■ Exercise prompt:
Narrow the data below down to the lines containing "objects".

■ Data provided:
________________________________________
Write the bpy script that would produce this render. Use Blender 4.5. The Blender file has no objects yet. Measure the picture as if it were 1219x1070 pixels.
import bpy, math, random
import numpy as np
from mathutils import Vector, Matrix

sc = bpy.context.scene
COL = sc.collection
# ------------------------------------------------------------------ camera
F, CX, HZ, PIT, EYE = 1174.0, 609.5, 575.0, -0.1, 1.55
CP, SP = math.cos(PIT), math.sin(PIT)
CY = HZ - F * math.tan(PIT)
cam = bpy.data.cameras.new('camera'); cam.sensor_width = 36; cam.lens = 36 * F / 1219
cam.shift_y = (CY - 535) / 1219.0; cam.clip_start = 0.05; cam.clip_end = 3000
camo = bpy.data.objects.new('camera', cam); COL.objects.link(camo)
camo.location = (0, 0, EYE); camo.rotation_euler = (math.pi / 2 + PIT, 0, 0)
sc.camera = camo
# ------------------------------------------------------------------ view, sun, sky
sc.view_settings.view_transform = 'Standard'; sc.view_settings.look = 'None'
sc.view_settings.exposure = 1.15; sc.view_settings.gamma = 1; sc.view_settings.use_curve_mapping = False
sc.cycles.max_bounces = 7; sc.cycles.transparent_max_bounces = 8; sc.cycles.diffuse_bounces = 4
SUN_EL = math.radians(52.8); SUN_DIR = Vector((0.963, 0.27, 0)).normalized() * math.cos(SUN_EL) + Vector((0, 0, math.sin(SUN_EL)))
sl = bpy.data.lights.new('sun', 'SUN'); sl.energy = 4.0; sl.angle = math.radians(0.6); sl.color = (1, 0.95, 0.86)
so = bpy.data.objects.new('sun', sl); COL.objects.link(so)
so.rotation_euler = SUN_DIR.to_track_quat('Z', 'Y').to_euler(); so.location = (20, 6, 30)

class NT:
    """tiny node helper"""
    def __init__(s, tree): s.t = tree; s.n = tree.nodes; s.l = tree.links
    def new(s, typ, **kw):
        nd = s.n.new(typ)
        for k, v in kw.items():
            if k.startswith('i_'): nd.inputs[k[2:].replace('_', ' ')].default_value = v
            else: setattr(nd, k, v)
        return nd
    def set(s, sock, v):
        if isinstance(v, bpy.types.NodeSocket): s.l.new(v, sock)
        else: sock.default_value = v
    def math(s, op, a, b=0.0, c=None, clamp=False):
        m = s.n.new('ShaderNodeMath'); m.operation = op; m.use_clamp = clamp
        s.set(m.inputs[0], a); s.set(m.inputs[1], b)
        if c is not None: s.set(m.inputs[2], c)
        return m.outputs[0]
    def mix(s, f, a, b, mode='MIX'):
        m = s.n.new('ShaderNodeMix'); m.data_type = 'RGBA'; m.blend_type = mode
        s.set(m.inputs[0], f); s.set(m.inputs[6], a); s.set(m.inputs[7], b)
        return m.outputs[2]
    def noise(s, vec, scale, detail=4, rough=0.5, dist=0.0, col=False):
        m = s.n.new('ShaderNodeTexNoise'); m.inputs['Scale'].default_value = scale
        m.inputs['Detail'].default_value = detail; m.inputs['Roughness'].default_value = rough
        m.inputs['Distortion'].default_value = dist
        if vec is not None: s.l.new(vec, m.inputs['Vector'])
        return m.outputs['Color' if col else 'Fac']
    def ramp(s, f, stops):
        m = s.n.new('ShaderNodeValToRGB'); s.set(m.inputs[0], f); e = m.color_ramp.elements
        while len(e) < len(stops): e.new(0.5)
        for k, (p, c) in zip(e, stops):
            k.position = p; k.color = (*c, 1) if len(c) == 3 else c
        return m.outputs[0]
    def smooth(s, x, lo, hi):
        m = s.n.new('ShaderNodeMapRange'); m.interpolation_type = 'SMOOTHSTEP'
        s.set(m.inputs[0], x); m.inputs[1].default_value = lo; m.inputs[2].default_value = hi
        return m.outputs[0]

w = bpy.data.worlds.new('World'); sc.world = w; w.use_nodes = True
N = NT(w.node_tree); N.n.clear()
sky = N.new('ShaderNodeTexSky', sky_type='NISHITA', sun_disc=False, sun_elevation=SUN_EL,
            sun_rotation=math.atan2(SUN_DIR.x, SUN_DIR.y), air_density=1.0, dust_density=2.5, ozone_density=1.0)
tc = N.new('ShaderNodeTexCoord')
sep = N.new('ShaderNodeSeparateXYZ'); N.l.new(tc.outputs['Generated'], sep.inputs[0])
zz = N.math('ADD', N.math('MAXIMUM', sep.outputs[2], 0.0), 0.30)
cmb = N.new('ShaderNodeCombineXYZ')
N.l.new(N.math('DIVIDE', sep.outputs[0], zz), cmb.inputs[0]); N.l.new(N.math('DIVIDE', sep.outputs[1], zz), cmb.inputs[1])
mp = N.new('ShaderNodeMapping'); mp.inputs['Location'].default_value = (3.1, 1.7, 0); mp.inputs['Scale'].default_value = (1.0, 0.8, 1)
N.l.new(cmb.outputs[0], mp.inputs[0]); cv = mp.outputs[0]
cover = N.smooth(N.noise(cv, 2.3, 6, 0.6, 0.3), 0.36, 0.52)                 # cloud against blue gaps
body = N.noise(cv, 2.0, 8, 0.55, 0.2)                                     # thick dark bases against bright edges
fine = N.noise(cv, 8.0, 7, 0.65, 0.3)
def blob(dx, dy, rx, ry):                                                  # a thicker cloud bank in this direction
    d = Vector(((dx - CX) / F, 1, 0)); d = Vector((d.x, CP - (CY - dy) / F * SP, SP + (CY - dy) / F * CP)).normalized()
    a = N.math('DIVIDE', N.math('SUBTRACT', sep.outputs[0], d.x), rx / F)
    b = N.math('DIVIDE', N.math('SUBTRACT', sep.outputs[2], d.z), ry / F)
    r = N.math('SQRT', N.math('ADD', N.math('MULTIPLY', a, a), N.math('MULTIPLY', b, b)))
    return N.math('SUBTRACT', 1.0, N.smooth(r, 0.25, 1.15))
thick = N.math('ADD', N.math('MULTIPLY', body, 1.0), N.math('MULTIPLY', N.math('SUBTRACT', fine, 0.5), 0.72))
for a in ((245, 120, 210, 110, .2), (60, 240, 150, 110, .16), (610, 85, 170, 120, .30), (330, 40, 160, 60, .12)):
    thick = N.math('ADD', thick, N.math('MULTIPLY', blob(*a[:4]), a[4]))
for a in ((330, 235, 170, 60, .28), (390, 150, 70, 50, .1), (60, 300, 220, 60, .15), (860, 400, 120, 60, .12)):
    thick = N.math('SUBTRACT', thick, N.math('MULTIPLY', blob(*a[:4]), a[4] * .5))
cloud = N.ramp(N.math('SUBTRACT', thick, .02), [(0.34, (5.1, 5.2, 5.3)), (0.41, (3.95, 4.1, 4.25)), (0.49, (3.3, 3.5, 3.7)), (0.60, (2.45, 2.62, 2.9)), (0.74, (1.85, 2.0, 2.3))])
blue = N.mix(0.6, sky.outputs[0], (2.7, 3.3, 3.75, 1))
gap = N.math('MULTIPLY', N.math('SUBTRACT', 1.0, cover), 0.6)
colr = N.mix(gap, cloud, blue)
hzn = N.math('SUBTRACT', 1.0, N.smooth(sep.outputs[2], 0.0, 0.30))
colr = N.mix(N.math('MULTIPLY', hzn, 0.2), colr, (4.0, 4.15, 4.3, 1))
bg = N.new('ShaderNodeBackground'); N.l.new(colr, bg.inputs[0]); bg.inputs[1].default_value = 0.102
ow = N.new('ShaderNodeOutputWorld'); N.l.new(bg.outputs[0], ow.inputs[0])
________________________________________
■ Answer to the task:
Write the bpy script that would produce this render. Use Blender 4.5. The Blender file has no objects yet. Measure the picture as if it were 1219x1070 pixels.
camo = bpy.data.objects.new('camera', cam); COL.objects.link(camo)
so = bpy.data.objects.new('sun', sl); COL.objects.link(so)